§ **DATA SHOWN**
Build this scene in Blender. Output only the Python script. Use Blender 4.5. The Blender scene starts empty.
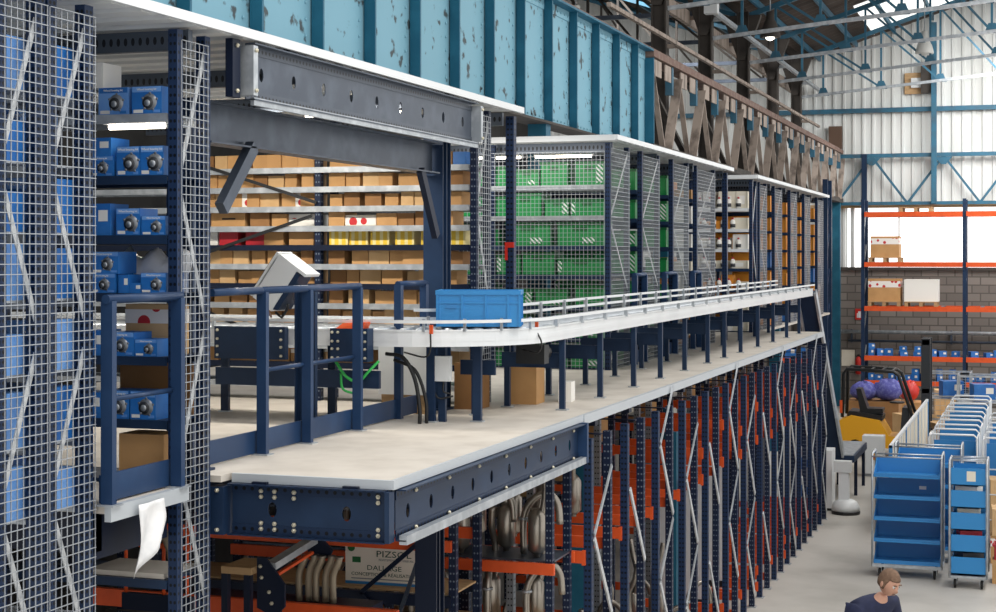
import bpy, math, random
from mathutils import Vector, Matrix
random.seed(7)
sc = bpy.context.scene
COL = sc.collection

# ------------------------------------------------------------------ materials
def lin(h):
    h = h.lstrip('#'); o = []
    for i in (0, 2, 4):
        c = int(h[i:i+2], 16) / 255
        o.append(c / 12.92 if c <= .04045 else ((c + .055) / 1.055) ** 2.4)
    return (*o, 1)

def mat(name, col, rough=.5, metal=0, spot=None, spot_scale=6, spot_amt=.5, lo=.45, hi=.7, bump=0, em=0, alpha=1, stretch=(1, 1, 1)):
    m = bpy.data.materials.new(name); m.use_nodes = True
    nt = m.node_tree; b = nt.nodes['Principled BSDF']
    b.inputs['Base Color'].default_value = lin(col)
    b.inputs['Roughness'].default_value = rough
    b.inputs['Metallic'].default_value = metal
    if em:
        b.inputs['Emission Color'].default_value = lin(col); b.inputs['Emission Strength'].default_value = em
    if alpha < 1: b.inputs['Alpha'].default_value = alpha
    if spot:
        tc = nt.nodes.new('ShaderNodeTexCoord')
        mp = nt.nodes.new('ShaderNodeMapping'); mp.inputs['Scale'].default_value = stretch
        nz = nt.nodes.new('ShaderNodeTexNoise'); nz.inputs['Scale'].default_value = spot_scale; nz.inputs['Detail'].default_value = 6
        mr = nt.nodes.new('ShaderNodeMapRange'); mr.inputs['From Min'].default_value = lo; mr.inputs['From Max'].default_value = hi
        mr.inputs['To Max'].default_value = spot_amt
        mx = nt.nodes.new('ShaderNodeMix'); mx.data_type = 'RGBA'
        mx.inputs[6].default_value = lin(col); mx.inputs[7].default_value = lin(spot)
        L = nt.links.new
        L(tc.outputs['Object'], mp.inputs[0]); L(mp.outputs[0], nz.inputs[0]); L(nz.outputs[0], mr.inputs[0])
        L(mr.outputs[0], mx.inputs[0]); L(mx.outputs[2], b.inputs['Base Color'])
        if bump:
            bp = nt.nodes.new('ShaderNodeBump'); bp.inputs['Strength'].default_value = bump; bp.inputs['Distance'].default_value = .01
            L(nz.outputs[0], bp.inputs['Height']); L(bp.outputs[0], b.inputs['Normal'])
    return m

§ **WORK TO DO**
Omit the pictures, then repeat exactly each line from the beginning of the listing through the line with "return (*o, 1)".

§ **EXERCISE RESPONSE**
Build this scene in Blender. Output only the Python script. Use Blender 4.5. The Blender scene starts empty.
import bpy, math, random
from mathutils import Vector, Matrix
random.seed(7)
sc = bpy.context.scene
COL = sc.collection

# ------------------------------------------------------------------ materials
def lin(h):
    h = h.lstrip('#'); o = []
    for i in (0, 2, 4):
        c = int(h[i:i+2], 16) / 255
        o.append(c / 12.92 if c <= .04045 else ((c + .055) / 1.055) ** 2.4)
    return (*o, 1)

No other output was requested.